• The task: Using the listing below, set down each line from the line containing "np_mesh('crown', v, f, M[m], root)" through the line containing "e2 = e + Vector((u2.x, u2.y, abs(u2.z)", both ends included, exactly and with nothing added.

• Data lines:
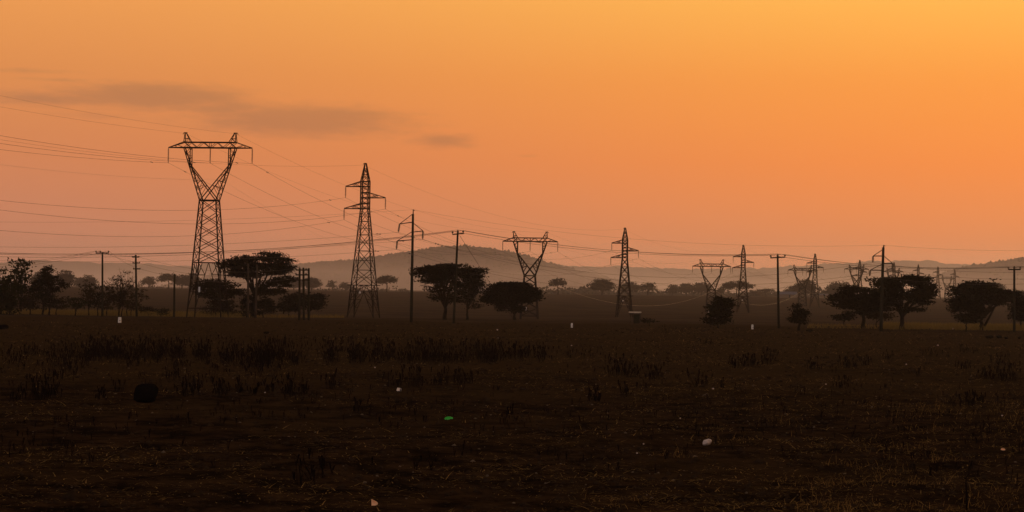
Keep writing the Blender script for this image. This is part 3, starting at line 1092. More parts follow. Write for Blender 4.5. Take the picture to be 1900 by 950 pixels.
def tree(name, label, cat, base_px, d, lobes, trunk_r, fork, leaf=0.33, dens=2.6, flat=0.78, m='leaf', group=None, bare=0.0, stems=None, twigs=5, seed=1, trunk_lean=0.0, sides=6):
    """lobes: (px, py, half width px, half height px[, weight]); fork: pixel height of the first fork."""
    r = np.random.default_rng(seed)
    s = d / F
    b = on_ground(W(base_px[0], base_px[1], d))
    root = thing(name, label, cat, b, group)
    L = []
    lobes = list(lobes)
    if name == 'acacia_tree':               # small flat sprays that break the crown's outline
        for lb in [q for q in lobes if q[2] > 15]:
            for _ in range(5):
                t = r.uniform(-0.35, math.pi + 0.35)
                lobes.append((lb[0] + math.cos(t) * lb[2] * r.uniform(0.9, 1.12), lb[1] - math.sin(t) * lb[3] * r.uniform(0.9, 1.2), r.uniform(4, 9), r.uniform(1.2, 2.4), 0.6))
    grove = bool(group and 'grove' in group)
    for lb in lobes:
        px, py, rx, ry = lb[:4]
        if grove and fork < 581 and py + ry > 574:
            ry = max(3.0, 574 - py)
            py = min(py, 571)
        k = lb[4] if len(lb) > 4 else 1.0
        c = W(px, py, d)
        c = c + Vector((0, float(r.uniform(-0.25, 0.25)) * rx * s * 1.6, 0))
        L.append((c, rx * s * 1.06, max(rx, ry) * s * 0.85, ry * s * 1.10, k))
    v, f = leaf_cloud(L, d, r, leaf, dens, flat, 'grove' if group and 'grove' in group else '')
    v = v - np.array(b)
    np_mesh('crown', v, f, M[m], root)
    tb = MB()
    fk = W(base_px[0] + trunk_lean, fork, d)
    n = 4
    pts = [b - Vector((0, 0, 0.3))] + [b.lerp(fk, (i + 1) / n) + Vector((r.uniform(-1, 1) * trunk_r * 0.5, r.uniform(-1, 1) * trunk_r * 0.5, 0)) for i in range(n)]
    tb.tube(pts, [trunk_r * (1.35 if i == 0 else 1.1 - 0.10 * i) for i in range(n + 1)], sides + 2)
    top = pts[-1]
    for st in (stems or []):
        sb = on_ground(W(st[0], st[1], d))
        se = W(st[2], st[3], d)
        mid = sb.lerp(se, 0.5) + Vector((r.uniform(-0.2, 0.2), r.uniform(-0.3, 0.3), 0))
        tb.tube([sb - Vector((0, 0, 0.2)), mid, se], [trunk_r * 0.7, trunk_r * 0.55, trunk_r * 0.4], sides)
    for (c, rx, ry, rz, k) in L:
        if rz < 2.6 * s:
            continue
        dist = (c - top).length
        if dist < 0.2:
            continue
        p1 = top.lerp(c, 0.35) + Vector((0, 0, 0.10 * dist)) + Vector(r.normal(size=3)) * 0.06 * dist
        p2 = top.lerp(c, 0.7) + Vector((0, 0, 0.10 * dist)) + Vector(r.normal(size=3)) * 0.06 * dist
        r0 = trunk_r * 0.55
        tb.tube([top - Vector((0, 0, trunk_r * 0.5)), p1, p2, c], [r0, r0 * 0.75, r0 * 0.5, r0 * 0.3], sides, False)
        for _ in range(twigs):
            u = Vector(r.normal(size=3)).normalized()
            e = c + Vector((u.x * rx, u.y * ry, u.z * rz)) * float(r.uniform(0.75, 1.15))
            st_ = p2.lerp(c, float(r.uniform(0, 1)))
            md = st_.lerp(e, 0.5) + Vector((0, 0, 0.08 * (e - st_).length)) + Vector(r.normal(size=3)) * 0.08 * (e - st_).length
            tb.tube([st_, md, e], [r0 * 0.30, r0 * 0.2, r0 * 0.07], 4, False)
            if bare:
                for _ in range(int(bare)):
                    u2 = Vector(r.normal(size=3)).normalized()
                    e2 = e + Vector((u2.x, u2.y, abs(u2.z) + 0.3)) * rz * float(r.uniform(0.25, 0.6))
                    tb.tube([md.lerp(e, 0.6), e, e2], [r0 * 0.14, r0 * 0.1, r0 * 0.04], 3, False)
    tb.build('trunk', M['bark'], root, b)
    return root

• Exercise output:
    np_mesh('crown', v, f, M[m], root)
    tb = MB()
    fk = W(base_px[0] + trunk_lean, fork, d)
    n = 4
    pts = [b - Vector((0, 0, 0.3))] + [b.lerp(fk, (i + 1) / n) + Vector((r.uniform(-1, 1) * trunk_r * 0.5, r.uniform(-1, 1) * trunk_r * 0.5, 0)) for i in range(n)]
    tb.tube(pts, [trunk_r * (1.35 if i == 0 else 1.1 - 0.10 * i) for i in range(n + 1)], sides + 2)
    top = pts[-1]
    for st in (stems or []):
        sb = on_ground(W(st[0], st[1], d))
        se = W(st[2], st[3], d)
        mid = sb.lerp(se, 0.5) + Vector((r.uniform(-0.2, 0.2), r.uniform(-0.3, 0.3), 0))
        tb.tube([sb - Vector((0, 0, 0.2)), mid, se], [trunk_r * 0.7, trunk_r * 0.55, trunk_r * 0.4], sides)
    for (c, rx, ry, rz, k) in L:
        if rz < 2.6 * s:
            continue
        dist = (c - top).length
        if dist < 0.2:
            continue
        p1 = top.lerp(c, 0.35) + Vector((0, 0, 0.10 * dist)) + Vector(r.normal(size=3)) * 0.06 * dist
        p2 = top.lerp(c, 0.7) + Vector((0, 0, 0.10 * dist)) + Vector(r.normal(size=3)) * 0.06 * dist
        r0 = trunk_r * 0.55
        tb.tube([top - Vector((0, 0, trunk_r * 0.5)), p1, p2, c], [r0, r0 * 0.75, r0 * 0.5, r0 * 0.3], sides, False)
        for _ in range(twigs):
            u = Vector(r.normal(size=3)).normalized()
            e = c + Vector((u.x * rx, u.y * ry, u.z * rz)) * float(r.uniform(0.75, 1.15))
            st_ = p2.lerp(c, float(r.uniform(0, 1)))
            md = st_.lerp(e, 0.5) + Vector((0, 0, 0.08 * (e - st_).length)) + Vector(r.normal(size=3)) * 0.08 * (e - st_).length
            tb.tube([st_, md, e], [r0 * 0.30, r0 * 0.2, r0 * 0.07], 4, False)
            if bare:
                for _ in range(int(bare)):
                    u2 = Vector(r.normal(size=3)).normalized()
                    e2 = e + Vector((u2.x, u2.y, abs(u2.z) + 0.3)) * rz * float(r.uniform(0.25, 0.6))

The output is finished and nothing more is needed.